Odd Bondage well done
Real spies don’t use secret spy surfboards, X-ray glasses, or crocodile mini-subs. Now, apparently, neither does James Bond.
The newest Bond film, Casino Royale, is a move away from campy spy-movie wackiness and toward gritty “realistic” action. It’s the darkest and most brutal Bond film I’ve seen, and that isn’t the only departure from the usual. Daniel Craig is the new James Bond, and he’s not a pretty boy like Pierce Brosnan. The best way I can describe him is that he looks like a man who kills people for the British government.

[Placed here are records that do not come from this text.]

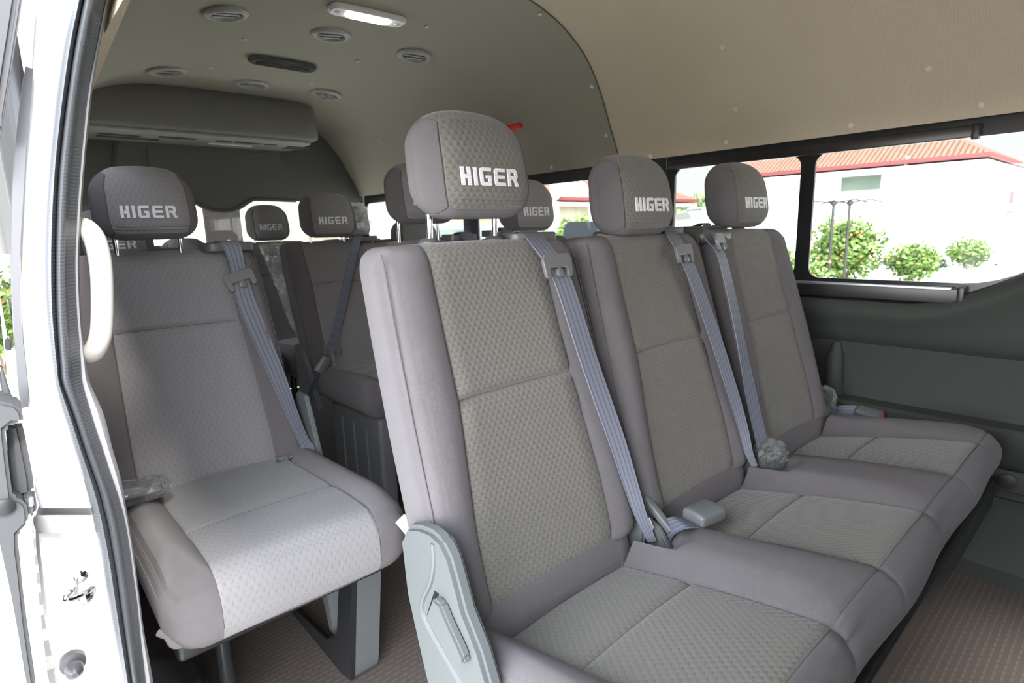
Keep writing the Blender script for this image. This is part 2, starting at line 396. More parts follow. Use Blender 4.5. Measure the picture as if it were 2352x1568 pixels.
def logo_mesh(front, w=.125, h=.0295, zc=-.018, xc=-.004):
    bm = bmesh.new(); x = 0; adv = {'H': .76, 'I': .26, 'G': 1, 'E': 1, 'R': 1.04}; tot = sum(adv.values()) + 4 * .24; k = w / tot
    for c in 'HIGER':
        for poly in LET[c]:
            vs = [bm.verts.new((x + px, py, 0)) for px, py in poly]; bm.faces.new(vs)
        x += adv[c] + .24
    bmesh.ops.triangulate(bm, faces=bm.faces)
    bmesh.ops.subdivide_edges(bm, edges=bm.edges, cuts=1)
    top = bm.faces[:]
    r = bmesh.ops.extrude_face_region(bm, geom=top)
    up = {v for v in r['geom'] if isinstance(v, bmesh.types.BMVert)}
    for v in bm.verts:
        X = xc - w / 2 + v.co.x * k; Z = zc - h / 2 + v.co.y * h; d = .0022 if v in up else -.0015
        v.co = (X, front(X, Z) - d, Z)
    bmesh.ops.recalc_face_normals(bm, faces=bm.faces)
    me = bpy.data.meshes.new('embroidered_logo'); bm.to_mesh(me); bm.free(); me.materials.append(M['logo']); return me
HRW, HRD, HRH = .118, .05, .086
def hr_deform(p, q):
    u = p.x / HRW; w = p.z / HRH
    y = p.y * (1 - .10 * max(0, w)) - .010 * (1 - u * u) * (1 if p.y < 0 else -.2)
    if p.y < 0: y -= .006 * (1 - w * w)
    x = p.x * (1 - .03 * w - .075 * max(0, -w - .2) ** 1.5 - .05 * max(0, w) ** 3)
    z = p.z + (.015 * (1 - u * u) - .004 if w > 0 else .0) * abs(w)
    y += w * .013 + (.006 if w > .8 else 0) * 0
    return Vector((x, y, z))
def hr_front(x, z):
    u = x / HRW; w = z / HRH
    return -HRD * (1 - .10 * max(0, w)) - .010 * (1 - u * u) - .006 * (1 - w * w) + w * .013
def make_headrest(parent, pm='panel'):
    sx = .097
    X = lines(HRW, .058, 7, 10, (sx, -sx, sx + .003, -sx - .003, sx - .003, -sx + .003)); Y = lines(HRD, .046, 6, 2); Z = lines(HRH, .052, 7, 6, (-.058, -.061, -.055, -.069, -.072, -.066))
    h = (HRW, HRD, HRH); r = (.058, .046, .052); V, F, Q, T = rbox(h, r, X, Y, Z)
    P = []; U = []
    for v, q in zip(V, Q):
        p = hr_deform(v, q)
        nrm = Vector((q.x / HRW, q.y / HRD, q.z / HRH)); n2 = nrm.normalized()
        if abs(abs(q.x) - sx) < .001: p -= n2 * .0035
        if q.y <= -HRD + .03 and (abs(q.z + .058) < .001 or abs(q.z + .069) < .001) and abs(q.x) < sx: p.y += .0022
        P.append(p); U.append((v.x, v.z - v.y if q.z > HRH - .05 else v.z) if abs(q.x) <= sx + .001 else (v.y, v.z))
    # UV runs front-bottom to over the top
    U = [((v.x, v.z if q.y <= -HRD + 1e-6 else HRH + (v.y + HRD)) if abs(q.x) <= sx + .001 else (v.y, v.z)) for v, q in zip(V, Q)]
    sel = []
    for f, t in zip(F, T):
        cx = sum(Q[a].x for a in f) / 4
        sel.append('cover_panel' if abs(cx) < sx and t in ('-y', '+z', '+y') else 'headrest')
    o = split_build(P, F, sel, U, [('headrest', 'bolster', None), ('cover_panel', pm, None)], parent)
    hr = o['headrest']
    lg = bpy.data.objects.new('embroidered_logo', logo_mesh(hr_front)); COL.objects.link(lg); par(lg, hr)
    for s in (-.075, .075):
        MB().tube([(s, .02, -.075), (s, .022, -.155)], .0058, 14).build('post', 'chrome', hr)
    return hr
def sleeves(parent, x, y, z):
    for s in (-.075, .075): MB().lathe([(.019, -.012), (.019, .0), (.014, .005), (.007, .006)], (x + s, y, z), n=20).build('post_sleeve', 'guide', parent)
def _unused():
    if 0: pass
    return hr
BH = {'A': dict(zb=.455, zt=1.045, s=.28, y0=.64, w=.232, lum=.795, pw=([.45, .6, .79, 1.05], [.155, .153, .134, .134])),
      'B': dict(zb=.46, zt=1.035, s=.36, y0=.64, w=.225, lum=.86, pw=([.45, .6, .86, 1.05], [.148, .148, .138, .145]))}
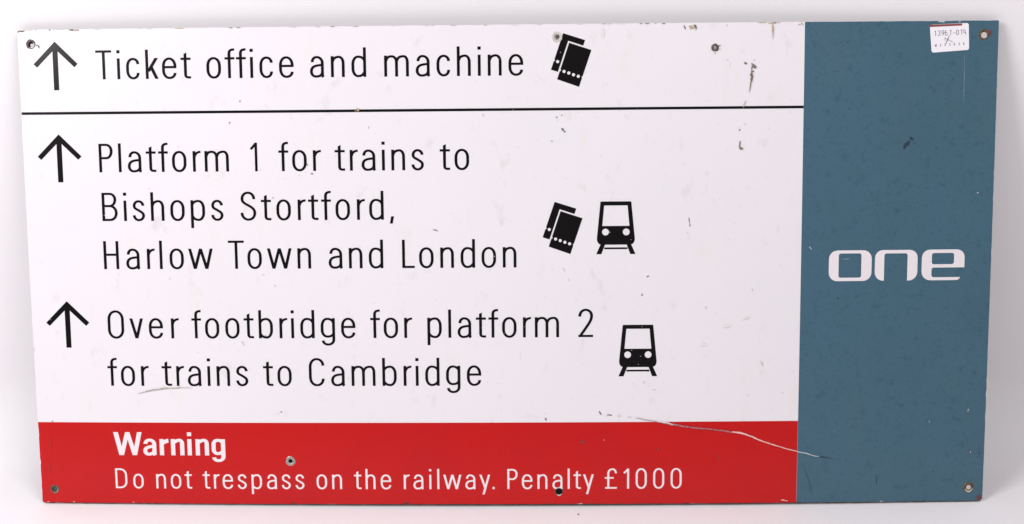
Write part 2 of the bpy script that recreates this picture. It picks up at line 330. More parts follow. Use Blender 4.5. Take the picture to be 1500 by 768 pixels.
# ------------------------------------------------------------------ lettering engine: monoline condensed grotesque
class Pen:
    def __init__(self, s, t):
        self.s, self.t, self.polys = s, t, []

    def rect(self, x0, y0, x1, y1):
        self.polys.append([(x0, y0), (x1, y0), (x1, y1), (x0, y1)])

    def slant(self, x0, y0, x1, y1, w=None):           # parallelogram with level ends, x = centre
        w = (w or self.s * 1.06) / 2
        self.polys.append([(x0 - w, y0), (x0 + w, y0), (x1 + w, y1), (x1 - w, y1)])

    def path(self, segs, s=None, t=None):
        """segs: ('M',x,y) ('L',x,y) ('v',x,y) quarter curve leaving upright ('h',x,y) leaving level ('C',x1,y1,x2,y2,x,y)"""
        s, t = s or self.s, t or self.t
        pts = []
        cur = None
        for q in segs:
            k = q[0]
            if k == 'M':
                cur = (q[1], q[2])
                pts.append(cur)
            elif k == 'L':
                cur = (q[1], q[2])
                pts.append(cur)
            else:
                if k == 'C':
                    p1, p2, p3 = (q[1], q[2]), (q[3], q[4]), (q[5], q[6])
                else:
                    x, y = q[1], q[2]
                    kp = q[3] if len(q) > 3 else 0.575
                    p3 = (x, y)
                    if k == 'v':
                        p1 = (cur[0], cur[1] + (y - cur[1]) * kp)
                        p2 = (x - (x - cur[0]) * kp, y)
                    else:
                        p1 = (cur[0] + (x - cur[0]) * kp, cur[1])
                        p2 = (x, y - (y - cur[1]) * kp)
                n = 12
                for i in range(1, n + 1):
                    a = i / n
                    b = 1 - a
                    pts.append((b**3 * cur[0] + 3 * b * b * a * p1[0] + 3 * b * a * a * p2[0] + a**3 * p3[0],
                                b**3 * cur[1] + 3 * b * b * a * p1[1] + 3 * b * a * a * p2[1] + a**3 * p3[1]))
                cur = p3
        cl = [pts[0]]
        for p in pts[1:]:
            if math.hypot(p[0] - cl[-1][0], p[1] - cl[-1][1]) > 1e-4:
                cl.append(p)
        pts = cl
        closed = math.hypot(pts[0][0] - pts[-1][0], pts[0][1] - pts[-1][1]) < 1e-3
        if closed:
            pts = pts[:-1]
        n = len(pts)
        off = []
        for i in range(n):
            a = pts[(i - 1) % n] if (closed or i > 0) else pts[i]
            c = pts[(i + 1) % n] if (closed or i < n - 1) else pts[i]
            b = pts[i]
            d1 = (b[0] - a[0], b[1] - a[1])
            d2 = (c[0] - b[0], c[1] - b[1])
            l1, l2 = math.hypot(*d1) or 1, math.hypot(*d2) or 1
            d = (d1[0] / l1 + d2[0] / l2, d1[1] / l1 + d2[1] / l2)
            l = math.hypot(*d)
            d = (d[0] / l, d[1] / l)
            w = (t * abs(d[0])**1.5 + s * abs(d[1])**1.5) / (abs(d[0])**1.5 + abs(d[1])**1.5) / 2
            off.append(((b[0] - d[1] * w, b[1] + d[0] * w), (b[0] + d[1] * w, b[1] - d[0] * w)))
        m = n if closed else n - 1
        for i in range(m):
            j = (i + 1) % n
            self.polys.append([off[i][0], off[j][0], off[j][1], off[i][1]])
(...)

Casino Royale is a reboot of the series; at its beginning, Bond isn’t even a double-oh agent. It doesn’t take him long to earn his license to kill, though. Of course, in this film, Bond takes almost as much abuse as he dishes out. He gets beaten up more often than he gets laid, which should send Bond fans into shocked seizures.

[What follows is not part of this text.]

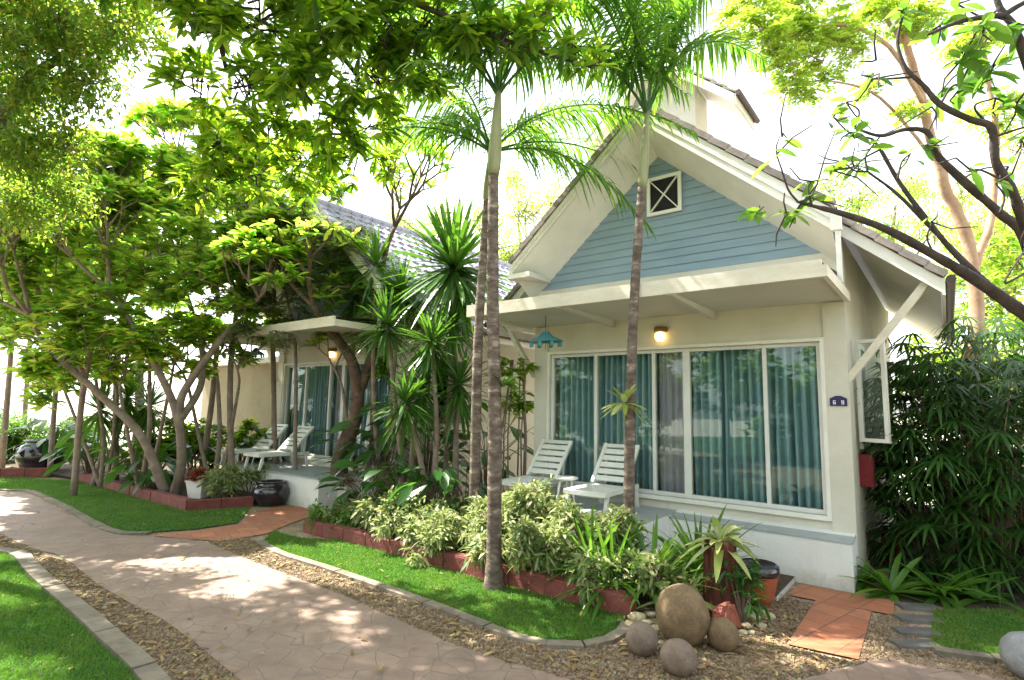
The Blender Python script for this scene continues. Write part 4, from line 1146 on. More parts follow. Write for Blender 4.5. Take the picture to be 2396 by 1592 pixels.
# big-leaved undergrowth
def broad(base, n, h, L, lab, seed, lm='l_broad', group='big leaved plants under the trees'):
    rg = np.random.default_rng(seed); o = thing('big_leaf_plant', lab, 'plant', base, 0, group); t, f = MB(), MB()
    for i in range(n):
        a = rg.random() * 6.283; e = np.array((math.cos(a), math.sin(a), 0)) * rg.uniform(.1, .55) * h + np.array((0, 0, h * rg.uniform(.4, 1)))
        t.tube([(0, 0, 0), e * np.array((.3, .3, .7)), e], [.01, .008, .005], 5, False)
        d = e * np.array((1, 1, 0)) / (np.linalg.norm(e[:2]) + .01) + np.array((0, 0, rg.uniform(-.6, .3)))
        leaves(f, [e], [d], L * rg.uniform(.7, 1.1), L * .42 * rg.uniform(.8, 1.1), T_HI, .3, rg)
    t.build('stem', M['twig'], o); f.build('foliage', M[lm], o)
bl = [((860, 1130), 10.2, 36, 1.1, .48, 'big leaved plant at the left end of the near bed'), ((940, 1130), 9.6, 40, 1.15, .45, 'big leaved plant beneath the two headed dracaena'), ((1030, 1130), 9.2, 40, 1.2, .42, 'big leaved plant left of the twin palm'),
      ((310, 1130), 13.6, 40, 1.1, .5, 'bright big leaved plant under the frangipani'), ((360, 1140), 13.0, 30, .9, .45, 'big leaved plant beside the frangipani trunk'), ((210, 1080), 15.0, 44, 1.3, .5, 'big leaved plant behind the left edging'),
      ((450, 1100), 14.0, 36, 1.2, .4, 'big leaved plant behind the far white pot'), ((130, 1040), 16.5, 44, 1.6, .6, 'tall big leaved plant behind the dark jar'), ((560, 1050), 14.6, 40, 1.6, .4, 'dark big leaved plant left of the far loungers'),
      ((1090, 1100), 9.4, 30, 1.1, .35, 'big leaved plant between the palms and the near porch'), ((900, 1050), 11.6, 50, 2.0, .5, 'tall dark plant filling the gap between the houses'), ((1000, 1050), 12.0, 60, 2.4, .5, 'tallest dark plant between the houses'), ((1140, 1050), 11.6, 50, 2.2, .45, 'tall dark plant beside the near porch')]
for i, (px, d, n, h, L, lab) in enumerate(bl):
    p = P(px[0], px[1], d); broad((p[0], p[1], 0), n, h, L, lab, 300 + i, 'l_fern' if 'bright' in lab else 'l_broad')
# low ground cover at left end of the near bed and far bed
for i, (px, py, lab) in enumerate([(760, 1232, 'low yellow green shrub just behind the left end of the near edging'), (830, 1240, 'low green shrub second from the left end of the near bed')]):
    shrub(G(px, py, .1), .22, .3, lab, None, M['l_fern'], 150 + i, 900, blobs=5)
for i, (px, py, h, r, lab) in enumerate([(-60, 1060, 1.2, 1.5, 'sunlit yellow green bush at the left edge'), (60, 1040, 1.3, 1.3, 'sunlit yellow green bush behind the big dark jar'), (160, 1040, 1.4, 1.3, 'bright green bush right of the big dark jar'), (-120, 1020, 1.6, 1.8, 'farther sunlit bush on the left')]):
    p = P(px, 1000, 18.0 + i); shrub((p[0], p[1], 0), h, r, lab, 'sunlit bushes at the far left', M['l_fern'], 160 + i, 330, blobs=9)
for i, (px, d, h, r, lab) in enumerate([(470, 15.5, 1.6, .8, 'dark shrub against the far house wall, left of its pilaster'), (380, 15.8, 1.9, .9, 'dark shrub at the far house corner'), (590, 15.0, 2.0, .7, 'dark shrub beside the far house pilaster')]):
    p = P(px, 1000, d); shrub((p[0], p[1], 0), h, r, lab, 'dark shrubs against the far house', M['l_dark'], 170 + i, 330, 'whorl', blobs=7)
# slender grey canes left of the near porch
cn = thing('bamboo', 'slender grey canes beside the left pillar of the near porch', 'bamboo', HU(5.55, -.2))
m = MB(); rg = np.random.default_rng(9)
for i in range(9):
    x, y = rg.uniform(-.3, .35), rg.uniform(-.2, .3); m.tube([(x, y, 0), (x + rg.normal() * .03, y, 1.6), (x + rg.normal() * .06, y, 3.1)], [.018, .016, .012], 7)
m.build('cane', M['bark'], cn, True)
m = MB(); foliage(m, None, rg, [(0, 0, 2.9, .5), (.1, .1, 2.2, .4)], 160, 'whorl'); m.build('foliage', M['l_dark'], cn)

# ================================================================== PALMS
def frond(mb, base, az, el, L, rng, droop=.9, ll=.55, n=44):
    az_v = np.array((math.cos(az), math.sin(az), 0)); t = np.linspace(0, 1, 16)
    x = L * (t * math.cos(el)); z = L * (t * math.sin(el)) - droop * L * t ** 2.6 * .62
    x = x * (1 + .9 * droop * t * math.sin(el))
    pts = np.array(base)[None] + az_v[None] * x[:, None] + np.array((0, 0, 1.0))[None] * z[:, None]
    side0 = np.cross(az_v, (0, 0, 1)); twist = rng.normal() * .25
    pts = pts + side0[None] * (twist * L * .3 * t[:, None] ** 2)
    mb.tube(pts, list(np.linspace(.022, .004, 16)), 6, False)
    tl = np.linspace(.16, .985, n); P0 = np.stack([np.interp(tl, t, pts[:, k]) for k in range(3)], -1)
    tg = np.gradient(pts, axis=0); TG = np.stack([np.interp(tl, t, tg[:, k]) for k in range(3)], -1); TG /= np.linalg.norm(TG, axis=1)[:, None]
    sd = np.cross(TG, (0, 0, 1)); sd /= np.linalg.norm(sd, axis=1)[:, None] + 1e-6; upn = np.cross(sd, TG)
    prof = np.sin(np.clip(tl * 1.05 + .12, 0, 1) * math.pi) ** .55 * .75 + .3
    for s in (-1, 1):
        d = sd * s * 1.0 + TG * .75 + upn * .35 + rng.normal(size=(n, 3)) * .10
        leaves(mb, P0, d, ll * prof * rng.uniform(.85, 1.15, n), .034, T_ST, rng.uniform(.5, 1.25, n), rng, tilt=.15)
def palm(lab, base, knee, top, r0, r1, shaft, fronds, seed, group='slender palms in front of the porch'):
    """base, knee points of trunk; top = end of brown trunk; shaft = end of green crownshaft"""
    rg = np.random.default_rng(seed); base = np.array(base, float)
    o = thing('palm_tree', lab, 'palm tree', base, 0, group)
    pts = spline([(0, 0, -.02)] + [np.array(k) - base for k in knee] + [np.array(top) - base], 10); m_ = len(pts)
    rad = np.linspace(r0, r1, m_) * (1 + .03 * np.sin(np.arange(m_) * 2.1)); rad[0] *= 1.35; rad[1] *= 1.12
    # rings along the trunk
    pr = []; rd = []
    for i in range(m_ - 1):
        for s in np.linspace(0, 1, 5, endpoint=False):
            pr.append(np.array(pts[i]) * (1 - s) + np.array(pts[i + 1]) * s); rd.append((rad[i] * (1 - s) + rad[i + 1] * s) * (1 + .022 * rg.normal() + (.03 if int(s * 5) == 2 else 0)))
    pr.append(pts[-1]); rd.append(rad[-1])
    t = MB(); t.tube(pr, rd, 14); t.build('trunk', M['palmbark'], o, True)
    top = np.array(top) - base; sh = np.array(shaft) - base
    s = MB(); s.tube(spline([top, top * .6 + sh * .4, sh], 5), [r1 * 1.0, r1 * 1.22, r1 * 1.28, r1 * 1.3, r1 * 1.28, r1 * 1.2, r1 * 1.1, r1, r1 * .85, r1 * .7, r1 * .55], 12); s.build('crownshaft', M['palegreen'], o, True)
    for (az, el, L, dr) in fronds:
        f = MB(); frond(f, sh - (sh - top) * .05, math.radians(az), math.radians(el), L, rg, dr, .26 * L ** .7 + .16, int(16 * L) + 16); f.build('frond', M['l_palm'], o)
    return o
A = G(1155, 1380)
palm('stout palm rooted in the lawn strip against the red edging, brown ringed trunk', A, [P(1158, 1000, 6.95), P(1153, 700, 6.9)], P(1155, 410, 6.9), .096, .068, P(1166, 215, 6.9),
     [(200, 78, 3.4, .75), (165, 68, 3.3, 1.0), (235, 70, 3.0, 1.0), (20, 76, 3.5, .8), (-20, 68, 3.2, 1.0), (70, 76, 3.4, .6), (120, 82, 3.4, .4), (-70, 80, 2.8, .7), (185, 58, 2.7, 1.25), (5, 60, 2.6, 1.3)], 11)
Bp = P(1112, 1150, 8.6)
palm('thinner palm close behind the stout one, pale trunk leaning slightly', (Bp[0], Bp[1], 0), [P(1117, 850, 8.6), P(1128, 640, 8.6)], P(1140, 470, 8.6), .085, .062, P(1150, 350, 8.6),
     [(170, 48, 2.5, 1.2), (0, 50, 2.7, 1.2), (15, 28, 2.8, 1.25), (-30, 40, 2.4, 1.3), (140, 62, 2.5, 1.0), (200, 25, 2.3, 1.3), (250, 42, 2.2, 1.3), (60, 60, 2.5, 1.0), (-10, 8, 2.2, 1.3), (185, 66, 2.5, 1.1)], 12)
Cp = P(1470, 1150, 7.2)
palm('slender palm growing in front of the near porch, green crownshaft beside the gable vent', (Cp[0], Cp[1], 0), [P(1474, 1000, 7.2), P(1484, 700, 7.2)], P(1502, 440, 7.2), .072, .056, P(1515, 262, 7.2),
     [(150, 82, 4.0, .4), (188, 74, 3.8, .6), (28, 82, 4.2, .35), (-8, 75, 3.8, .6), (60, 78, 3.6, .5), (-60, 80, 3.2, .6), (230, 74, 3.4, .8), (172, 66, 2.6, 1.0), (12, 70, 3.0, .95)], 13)
# small epiphytes on palm trunks
strap_plant(P(1462, 950, 7.12), 26, .32, .085, 'small pale green plant growing on the slender palm trunk', M['l_pale'], 81, (-.6, 1.2), .3, name='epiphyte', group='plants growing on palm trunks')
strap_plant(P(1180, 905, 6.85), 14, .28, .055, 'small bright leaved plant growing on the stout palm trunk', M['l_fern'], 82, (-.6, 1.2), .3, name='epiphyte', group='plants growing on palm trunks')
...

The only gadgets in the film are tracking devices and a better-than-usual-stocked glove compartment. There aren’t any Pussy Galores or busty nuclear scientists named Christmas; the closest the movie comes is a femme fatale named “Vesper.”
With all this, you might think that the movie’s lost the essential nature of the Bond film, but somehow it’s still got it. Even without the exploding ballpoints and nudge-wink misogyny, the movie does James Bond, and it does it well. The film’s brutal, dark, and body-filled, and it’s pretty awesome.